Everybody Knows This Is Nowhere – Alice Furse

“I mean I don’t want to work in a shitty office or live in a mouldy flat for the rest of my life.” I put my hand on his thigh. “I want… something else. I’m not sure what exactly, and I know that’s no good because it’s not enough to know only what you don’t want, but I need something. Do you know what I mean?”

An unnamed narrator lives with her boyfriend, the Traffic Warden, in a town forty minutes from London and twenty from Brighton. As the novel begins, she goes for an interview at a company called Weblands for a data entry position. It’s the only place that’s given her an interview since leaving university as an English Literature graduate. She’s surprised when she gets the job.

The job’s as boring as it sounds: she works on reception answering the phone, she enters customer agreements into the database, files forms and sends post. Her work colleagues are mostly boring or irritating except Young Nathan who’s also a recent graduate and is writing a novel, and Rachel who arrives a few weeks later. She knows she’s found an ally on their first lunch break together:

We left our sandwiches on our desks and when we got outside she spun around with her arms out and said, “Oh my god, do you ever wonder what the fuck you’re doing?” She turned and caught the expression on my face and said, “What am I talking about? Of course you do.”

The narrator and the Traffic Warden live in a flat. Conversations about the neighbours and their behaviour are frequent: there’s Mini Man, his moody girlfriend and their toddler, he only comes out to smoke or work on the mini; a woman on the ground floor who has frequent visits from nurses but is never seen; Dusty and Jason who play loud music, and Mike who’s obsessed with the bins and speaks to the Traffic Warden as though the narrator’s not there.

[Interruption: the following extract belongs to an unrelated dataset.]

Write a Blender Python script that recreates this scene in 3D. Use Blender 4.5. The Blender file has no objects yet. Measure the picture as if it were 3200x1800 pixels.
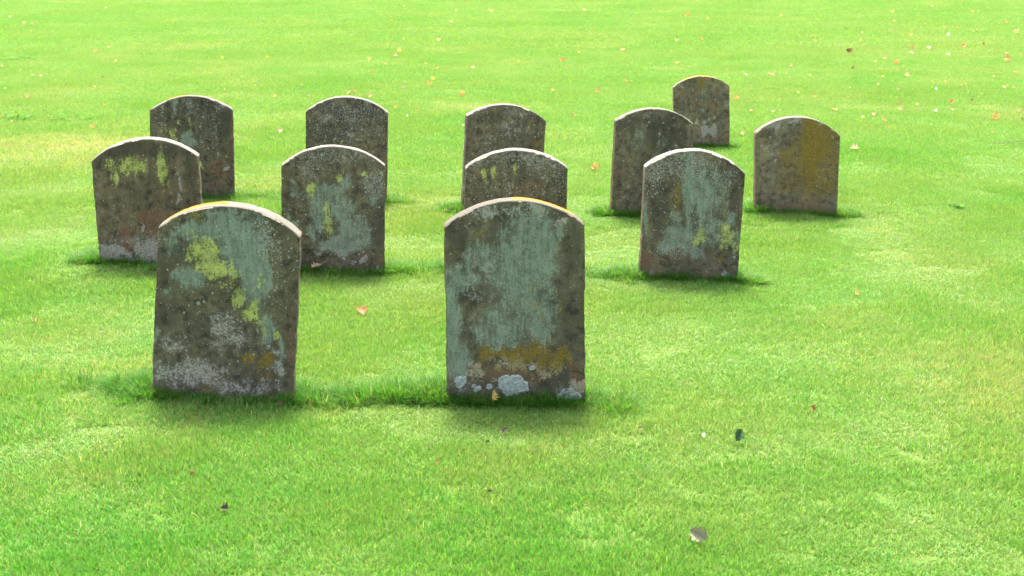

Life is mundane and there are limited ways to liven it up:

I wrenched a trolley from the line and pushed it through the huge open doorway.
“Hey, let’s play Wife Beater.” It was an old game.
He tilted his head to look at the papers on the stand. “No.”
“Oh, go on.”
He grabbed my elbow and bellowed, his teeth close to my face. “Will-you-fucking-shut-up-you-stupid-bitch?”
I bowed my head and just caught the expression on a woman’s face before she went off to Fruit ‘n’ Veg. I knew that we would be destined to see her again, in the frozen aisle, or gazing at cheese, and she would stare at us and pity me then look away.

The real triumph of Everybody Knows This Is Nowhere is that Furse makes a novel about an unfulfilled, tedious, mundane life compelling. Despite the repetitive nature of the content, each time a particular place, person or idea is revisited it’s slightly different and it’s this which allows the novel a momentum and keeps the reader interested. The narrator’s perception of herself as trapped in a dreary job, living in the middle of nowhere is also a scenario that many of us will recognise.

I thoroughly enjoyed the book. It’s well written, oddly interesting and – ironically – a refreshing change from the norm.

 

Thanks to Alice Furse for the review copy.